A produção cultural do Shopping Primitivo relativiza o paradigma binário e polar na análise das relações intcrculturais, isto é, o paradigma segundo o qual o popular estaria associado ao nacional e em oposição ao internacional. Em Primitivo, o popular está associado tanto ao nacional, representado pela sua freguesia cotidiana local do seu restaurante, quanto ao internacional, representado pelos turistas atraídos pela sua decoração.
Finalmente, a decoração do Shopping Primitivo, evocando os caramanchões típicos das festas juninas e as barracas improvisadas das feiras populares, apresenta-se como uma expressão da cultura regional, para turistas e fregueses locais.
BHABHA, Homi K. O local da cultura. Trad. Myriam Ávila, Eliana Lourenço de Lima Reis e Gláucia Renate Gonçalves. Belo Horizonte: UFMG, 2003.
CANCLINI, Néstor Garcia. Culturas híbridas. Estratégias para entrar e sair da modernidade. Trad.

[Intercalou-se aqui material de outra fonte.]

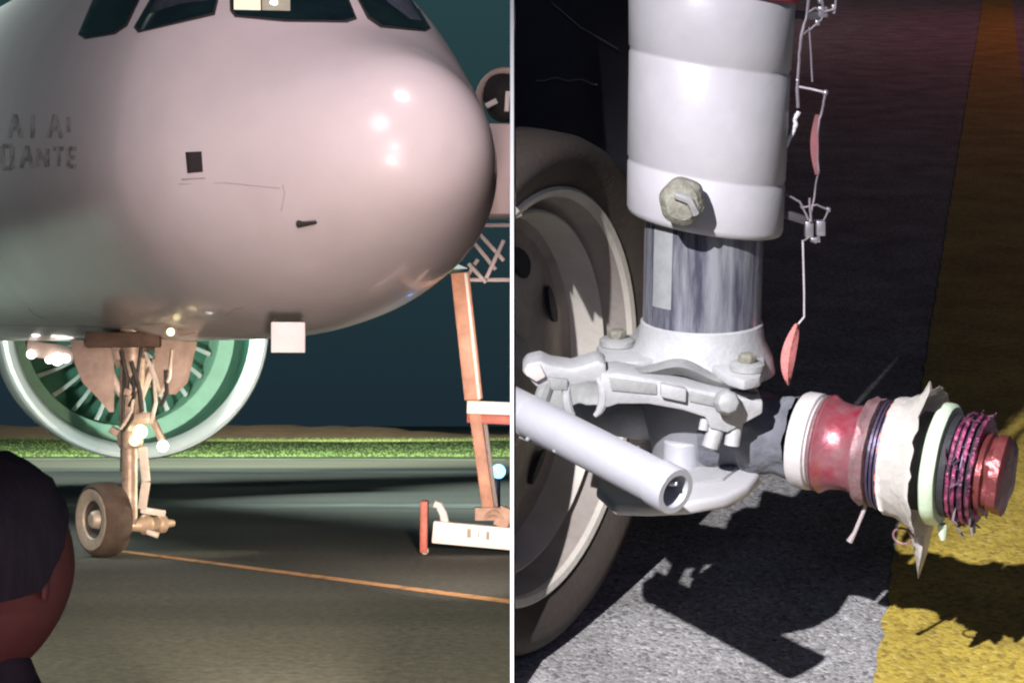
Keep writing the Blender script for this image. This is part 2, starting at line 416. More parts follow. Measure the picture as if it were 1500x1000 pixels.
b = MB(); p0, p1, p2 = skinpoint(446, 327, 0), skinpoint(446, 325, .05), skinpoint(466, 320, .06)
b.tube([skinpoint(438, 327, .012), p1*.5+p0*.5, p2], [.035, .022, .014], 10); b.build('probe', dk, air)
for pts in ([(414, 270), (417, 283), (412, 309)], [(42, 452), (52, 461), (64, 466)], [(262, 270), (330, 268), (410, 276)], [(330, 462), (344, 452), (356, 450)],
            [(0, 476), (120, 478), (240, 474)]):
    b = MB(); b.tube([skinpoint(x, y, .001) for x, y in pts], .004, 6); b.build('skin_seam', mat('seam_grey', (.46, .43, .43), .6), air)
# two short lines of blurred dark lettering on the side
let = mat('livery_letter_dark', (.20, .20, .19), .6, 0, .6, 7, col2=(.52, .50, .50), thr=(.42, .60))
def stroke(x0, y0, x1, y1, w):
    dx, dy = x1-x0, y1-y0; L = math.hypot(dx, dy); ux, uy = -dy/L*w/2, dx/L*w/2
    return skinpatch('letter', [(x0+ux, y0+uy), (x1+ux, y1+uy), (x1-ux, y1-uy), (x0-ux, y0-uy)], let, air, .003, 20, False)
GL = {'N': [(0, 1, 0, 0), (0, 0, .7, 1), (.7, 1, .7, 0)], 'T': [(0, 0, .8, 0), (.4, 0, .4, 1)], 'E': [(0, 0, 0, 1), (0, 0, .6, 0), (0, .5, .5, .5), (0, 1, .6, 1)],
      'I': [(.2, 0, .2, 1)], 'O': [(0, 0, 0, 1), (.6, 0, .6, 1), (0, 0, .6, 0), (0, 1, .6, 1)], 'A': [(0, 1, .35, 0), (.35, 0, .7, 1), (.15, .6, .55, .6)]}
for word, x, y, hh in (('AIA', 14, 168, 34), ('I', 98, 172, 22), ('OA', 4, 214, 32), ('NTE', 56, 218, 26)):
    for ch in word:
        for (u0, v0, u1, v1) in GL[ch]: stroke(x+u0*hh*.75, y+v0*hh, x+u1*hh*.75, y+v1*hh, 6.5)
        x += hh*.86

# belly lamp, hanging access door, gear bay
lampw = mat('lamp_glow_white', (.9, .9, .88), .4, emit=(1, .96, .90), estr=6)
lampy = mat('lamp_glow_yellow', (.9, .8, .5), .4, emit=(1, .85, .45), estr=3)
dq = W(422, 480, 15.6)
b = MB(); R3 = Matrix.Rotation(R_(8), 3, 'Z'); b.box(dq+Vector((0, 0, -.085)), .30, .05, .27, R3)
b.build('access_door', mat('access_door_white', (.88, .86, .84), .45, 0, .06), air, bevel=.012)
for xa, xb in ((-.12, -.14), (.11, .10)):
    b = MB(); b.beam(dq+Vector((xa, .02, .02)), dq+Vector((xa, .05, .07)), .025, .025); b.build('door_hinge', dk, air)
steel = mat('gear_steel_warm', (.50, .42, .36), .45, .3, .45, 9, .15, 40, col2=(.22, .16, .13))
pale = mat('gear_pale_paint', (.72, .66, .60), .4, 0, .25, 12)
bay = mat('gear_door_paint', (.45, .35, .31), .6, 0, .4, 5, .1, 30)
g0 = W(186, 690, 19.0)
def gp(px, py, dy=0.): return W(px, py, 19.0+dy)
b = MB()
b.tube([gp(196, 470), gp(194, 560), gp(190, 640)], [.15, .13, .115], 20); b.tube([gp(190, 640), gp(190, 768)], [.085, .085], 16)
b.rev([(-.05, .11), (0, .14), (.10, .14), (.15, .11)], gp(191, 650), (0, 0, 1), 20)
ng = b.build('nose_gear', steel, air)
tag(ng, 'nose gear leg missing its outer wheel')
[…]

Heloísa Pezza Cintrão, Ana Regina Lessa. 3 ed. São Paulo: Edusp, 2000.
HALL, Stuart. A identidade cultural na pós-modernidade. Trad. Tomaz Tadeu da Silva e Guacira Lopes Louro. 3. ed. Rio de Janeiro: DP&A, 1999.
SIMÕES, Henrique Campos. O achamento do Brasil. Carta de Pero Vaz de Caminha a El-Rei D. Manuel. Ilhéus (Ba): Editus, 2000.